First problem is get shoulders away from the other exercise days. You use your shoulders for just about everything, train them by themselves or with a leg workout. I would put a day of rest or cardio or legs before and after my shoulder work outs.

Problem two, back workout????

Many ways to mix it up. You could do circuit training and workout out your whole body in one work out but there, you would be more after endurance not strength for the most part. You could split the circuit training into two days that focus on different parts of the body. This might be a good way for you to go because you could set this up for more fat burning then a traditional split work outs.

Monday- Circuit training focusing more on the upper body.
Tuesday- Cardio and ABS.
Wednesday- rest if needed or another cardio day.
Thursday- Circuit training focusing more on lower body.
Friday- Cardio and ABS.

By Abs I mean more then crunches and sit ups, many different ways to work on your core and Abs. I would suggest looking up some martial arts Ab workouts. The info is all out there on You Tube.

Thinking about what you're trying to do, the routine above is probably the way to go if done right because basically you'll be gaining some strength and doing cardio 4 days a week. Circuit training isn't about standing around resting.

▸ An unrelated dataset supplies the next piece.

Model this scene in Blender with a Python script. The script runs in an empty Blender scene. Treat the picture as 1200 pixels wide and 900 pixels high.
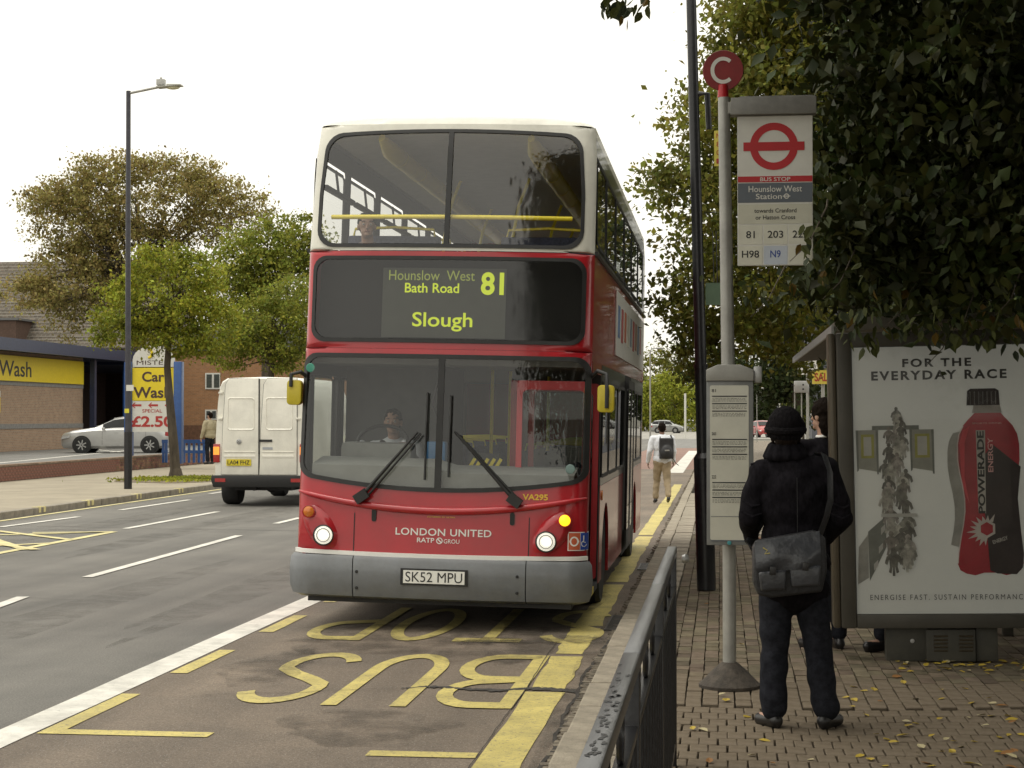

Next options which can be done differently but this would work.

Monday- Chest/Back
Tuesday- Cardio/ABS
Wednesday- Arms
Thursday-Cardio/ABS
Friday-Legs/Shoulders

Take the weekend off. Or one day off and start at the top again.

Many ways to do it depends on your goals. If you're fat one cardio day isn't going to cut it.

My 2 cents.
 
Rest is certainly important. The determining factor is how long between sessions is too long and not long enough. There isnt definitive research in this area.

That's where the dark art is and I'm afraid you have to figure out your own limits with out over doing it. Sometimes it takes help from others to point out what you're doing wrong but they have to know what they are talking about. No research will be definitive in this area,to many variables.